HACERSE NADA, PARA ENTRAR EN EL REINO

Publicado en por poemas-a-la-virgen-maria

 

Si ante Dios reconocemos que no somos nada, nada nos podrá ofender: así que, apartándonos de lo que nos perjudica o nos hace peligrar, hagamos en nuestro corazón que no exista realmente tal ofensa.

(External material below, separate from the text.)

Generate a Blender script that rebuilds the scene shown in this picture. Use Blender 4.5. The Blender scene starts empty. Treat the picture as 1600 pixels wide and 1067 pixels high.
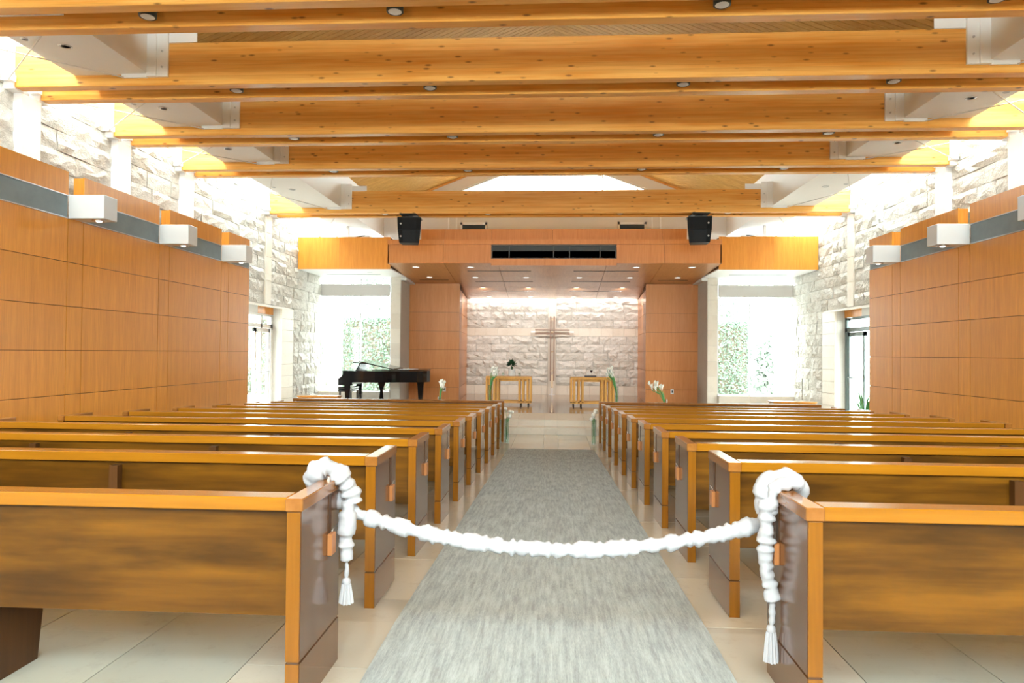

No que nos neguemos ante los hechos, no que nos ceguemos ante la realidad... sino que no nos valoremos tanto como para ser objeto perjudicado de unos y otra. Si yo me justificare, me condenaría mi boca; si me dijere perfecto, esto me haría inicuo; si fuese íntegro, no haría caso de mí mismo, despreciaría mi vida. (Job 9, 20-21). 

 

El humilde no se ofende, pues se conoce a sí mismo. No sintiéndose nada, nada pues, puede ofenderle. Ni busca reconocimiento de los hombres ni de ellos recibir honor y, por la misma razón, tampoco espera de ellos ofensa ni deshonor. Su honor es la obediencia a los sagrados mandamientos de Dios. 

 

Muchos creen que ser humilde es rebajarse, bajar la cabeza, hablar bajito, y privarse de todo lo que sea alegría. Es exactamente la descripción que hacía del cristianismo y de los cristianos Federico Nietzsche, el filósofo alemán. 

 

Pero el humilde sabe, mejor que nadie, gozar de los dones de Dios, tanto materiales como espirituales: porque conoce de dónde proceden y, al gozarlos, lo hace con gratitud al Dador, sabiendo ciertamente que todo don y sana alegría proceden de Dios, fuente de agua viva. 

 

Y lo que ello implica es que el humilde no tiene por qué hablar bajito, sino que basta con que lo que hable carezca de altanería, sin necesidad de adoptar un antinatural tono acomplejado de voz cuando habla. Disfrutará de la vida tanto más cuanto menos espere de ella, por cuanto lo que reciba lo percibirá como un maravilloso regalo. 

 

Su alegría puede ser exultante, porque estará libre de la frustración que un arrogante arrastra tras de sí al codiciar sin conseguir, metódicamente, aquello que no tiene. El humilde no baja la cabeza. Simplemente se muestra como es, natural, sin complejo de superioridad pero, igualmente, sin complejo de inferioridad. 

 

Además, y al no verse forzado a fingir, despliega una personalidad que otros descubrirán en él antes que en la forzada pantomima de un arrogante. 

 

Porque la humildad no es gesticular, lo que aparentemente piensa Nietzsche. Ni está reñida con la firmeza y la seguridad en los comportamientos. Ni mucho menos está desechada por las Escrituras: Esto habla y exhorta y reprende con toda autoridad. Nadie te menosprecie. (Tito 2:15) 

 

La humildad es de corazón, como enseñaba Jesús, a quien no se puede acusar de falta de personalidad; ni siquiera los ateos, que tendrán que reconocer que su figura ha marcado inequívocamente la veintena de siglos que han transcurrido desde su nacimiento.